LAG Hamburg - Urteil vom 17.06.2021
8 Sa 22/20
Normen:
GG Art. 2 Abs. 1; GG Art. 12 Abs. 1; KSchG § 1 Abs. 2; KSchG § 9 Abs. 1 S. 2; KSchG § 10; BGB § 242; BGB § 611;
Vorinstanzen:
ArbG Hamburg, vom 12.12.2019 - Vorinstanzaktenzeichen 15 Ca 295/19

Abmahnung vor Ausspruch einer KündigungGründe für eine gerichtliche Auflösung des Arbeitsverhältnisses

LAG Hamburg, Urteil vom 17.06.2021 - Aktenzeichen 8 Sa 22/20

DRsp Nr. 2022/808

Abmahnung vor Ausspruch einer Kündigung Gründe für eine gerichtliche Auflösung des Arbeitsverhältnisses

1. Aus dem Grundsatz der Verhältnismäßigkeit folgt in der Regel das Erfordernis einer Abmahnung vor Ausspruch einer verhaltensbedingten ordentlichen oder außerordentlichen Kündigung. Hat der Beschäftigte eine E-Mail mit Werturteilen, aber ohne falsche Tatsachenbehauptungen, an den Vorstand der Muttergesellschaft geschrieben, kann dies zwar eine Pflichtverletzung darstellen, rechtfertigt aber ohne vorherige Abmahnung keine Kündigung.
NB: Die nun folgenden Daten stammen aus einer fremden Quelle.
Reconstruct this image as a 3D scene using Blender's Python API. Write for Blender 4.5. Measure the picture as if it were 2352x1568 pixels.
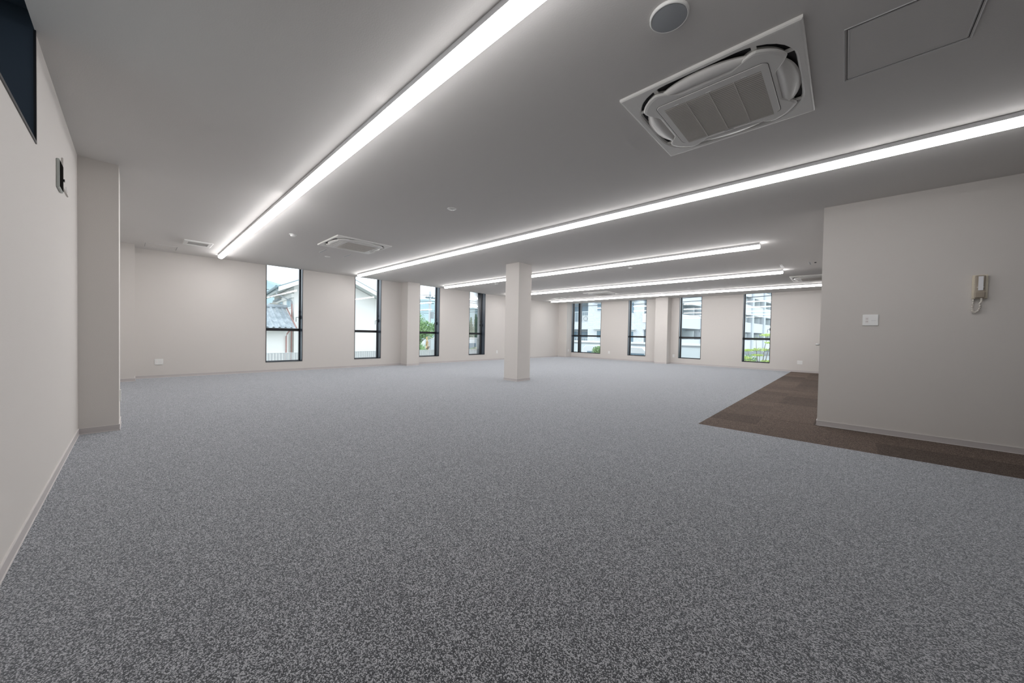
import bpy, bmesh, math, random
from mathutils import Vector, Matrix
random.seed(7)
S = bpy.context.scene
C = S.collection
for o in list(bpy.data.objects): bpy.data.objects.remove(o)

# ------------------------------------------------------------ camera
cam = bpy.data.objects.new('camera', bpy.data.cameras.new('camera'))
C.objects.link(cam); S.camera = cam
R_ = Vector((0.72788, 0.68543, 0.01902)); F_ = Vector((-0.68492, 0.72839, -0.01811))
U_ = R_.cross(F_).normalized(); R_ = F_.cross(U_).normalized()
cam.matrix_world = Matrix(((R_.x, U_.x, -F_.x, 0), (R_.y, U_.y, -F_.y, 0), (R_.z, U_.z, -F_.z, 1.0144), (0, 0, 0, 1)))
cam.data.sensor_width = 36; cam.data.lens = 813.14/2352*36; cam.data.clip_start = .02; cam.data.clip_end = 2000

# ------------------------------------------------------------ world (overcast sky) and exposure
SKY = 2.2
LAMP = 27.0
W = bpy.data.worlds.new('overcast'); S.world = W; W.use_nodes = True
nt = W.node_tree; nt.nodes.clear()
wo = nt.nodes.new('ShaderNodeOutputWorld'); bg = nt.nodes.new('ShaderNodeBackground')
bg.inputs[0].default_value = (.86, .93, 1, 1); bg.inputs[1].default_value = SKY
nt.links.new(bg.outputs[0], wo.inputs[0])
S.view_settings.view_transform = 'Standard'; S.view_settings.look = 'None'
S.view_settings.exposure = 0.32; S.view_settings.gamma = 1; S.view_settings.use_curve_mapping = False

# ------------------------------------------------------------ dimensions (metres)
H = 2.6
XW, YW, YL = -10.265, 14.639, -0.371
XP, YP = -0.2214, 5.626        # partition corner
XE, YPB = 8.0, 10.2            # room east end, back of the core
GZ = -2.4                      # ground outside
SILL = .235

# ------------------------------------------------------------ materials
def mat(name, col, rough=.6, metal=0, spec=.5, bump=None, sheen=0, emit=None, alpha=None):
    m = bpy.data.materials.new(name); m.use_nodes = True
    b = m.node_tree.nodes['Principled BSDF']
    b.inputs['Base Color'].default_value = (*col, 1); b.inputs['Roughness'].default_value = rough
    b.inputs['Metallic'].default_value = metal; b.inputs['Specular IOR Level'].default_value = spec
    if sheen: b.inputs['Sheen Weight'].default_value = sheen; b.inputs['Sheen Roughness'].default_value = .5
    if emit: b.inputs['Emission Color'].default_value = (*emit[0], 1); b.inputs['Emission Strength'].default_value = emit[1]
    if bump:
        N = m.node_tree.nodes; L = m.node_tree.links
        tc = N.new('ShaderNodeTexCoord'); n = N.new('ShaderNodeTexNoise'); bp = N.new('ShaderNodeBump')
        n.inputs['Scale'].default_value = bump[0]; n.inputs['Detail'].default_value = 4
        bp.inputs['Strength'].default_value = bump[1]; bp.inputs['Distance'].default_value = bump[2]
        L.new(tc.outputs['Object'], n.inputs['Vector']); L.new(n.outputs[0], bp.inputs['Height']); L.new(bp.outputs[0], b.inputs['Normal'])
    return m
def noisy(m, c1, c2, scale, detail=3, lo=.35, hi=.65):
    N = m.node_tree.nodes; L = m.node_tree.links
    tc = N.new('ShaderNodeTexCoord'); n = N.new('ShaderNodeTexNoise'); r = N.new('ShaderNodeValToRGB')
    n.inputs['Scale'].default_value = scale; n.inputs['Detail'].default_value = detail
    r.color_ramp.elements[0].position = lo; r.color_ramp.elements[0].color = (*c1, 1)
    r.color_ramp.elements[1].position = hi; r.color_ramp.elements[1].color = (*c2, 1)
    L.new(tc.outputs['Object'], n.inputs['Vector']); L.new(n.outputs[0], r.inputs[0]); L.new(r.outputs[0], N['Principled BSDF'].inputs['Base Color'])
    return m

M_wall = mat('wallpaper_offwhite', (.66, .628, .596), .85, spec=.2, bump=(160, .25, .002))
M_ceil = mat('ceiling_wallpaper', (.72, .702, .682), .9, spec=.15, bump=(120, .18, .003))
M_base = mat('vinyl_baseboard', (.55, .515, .505), .55)
M_basetop = mat('vinyl_baseboard_lip', (.72, .69, .67), .5)
M_lside = [mat('lamp_diffuser_side_'+n, (1, 1, 1), .4, emit=((1, .985, .99), LAMP*g*.30)) for n, g in (('dimmed', .56), ('medium', .95), ('full', 1.12))]
M_white = mat('white_plastic', (.80, .80, .78), .4)
M_plate = mat('glossy_white_plate', (.93, .93, .92), .35)
M_white2 = mat('white_painted_metal', (.74, .74, .74), .45)
M_grey = mat('grey_plastic', (.36, .37, .38), .5)
M_body = mat('lamp_body_grey', (.74, .74, .75), .5)
M_acw = mat('cassette_plastic', (.84, .83, .80), .45)
M_acs = mat('cassette_slats', (.68, .65, .60), .5)
M_dark = mat('dark_cavity', (.02, .02, .022), .7)
M_black = mat('black_sash', (.012, .013, .016), .35)
M_navy = mat('dark_blue_grey_metal', (.045, .062, .085), .28, spec=.6)
M_alu = mat('aluminium', (.55, .55, .55), .35, .8)
M_lens = [mat('lamp_diffuser_'+n, (1, 1, 1), .4, emit=((1, .985, .99), LAMP*g)) for n, g in (('dimmed', .56), ('medium', .95), ('full', 1.12))]
M_beige = mat('beige_plastic', (.72, .66, .54), .4)
M_taupe = mat('taupe_plastic', (.36, .31, .25), .35)
M_cord = mat('white_cord', (.74, .70, .64), .45)
M_red = mat('slot_brown', (.16, .09, .08), .6)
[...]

Denn die Abmahnung bewirkt im Normalfall, dass der Beschäftigte sein Verhalten überdenkt und solche Pflichtverletzungen in Zukunft unterlässt. 2. Eine gerichtliche Auflösung des Arbeitsverhältnisses auf Antrag des Arbeitgebers nach § 9 Abs. 1 Satz 2 KSchG kommt nur ausnahmsweise in Betracht und erfordert gravierende Auflösungsgründe, die eine den Betriebszwecken dienliche weitere Zusammenarbeit nicht erwarten lassen. Abzuwägen sind das Interesse des Beschäftigten an der Erhaltung seines Arbeitsplatzes gegen das Interesse des Arbeitgebers, nur Mitarbeiter zu beschäftigen, die seinen Vorstellungen entsprechen. Für das Vorliegen triftiger Auflösungsgründe trägt der Arbeitgeber die volle Darlegungs- und Beweislast.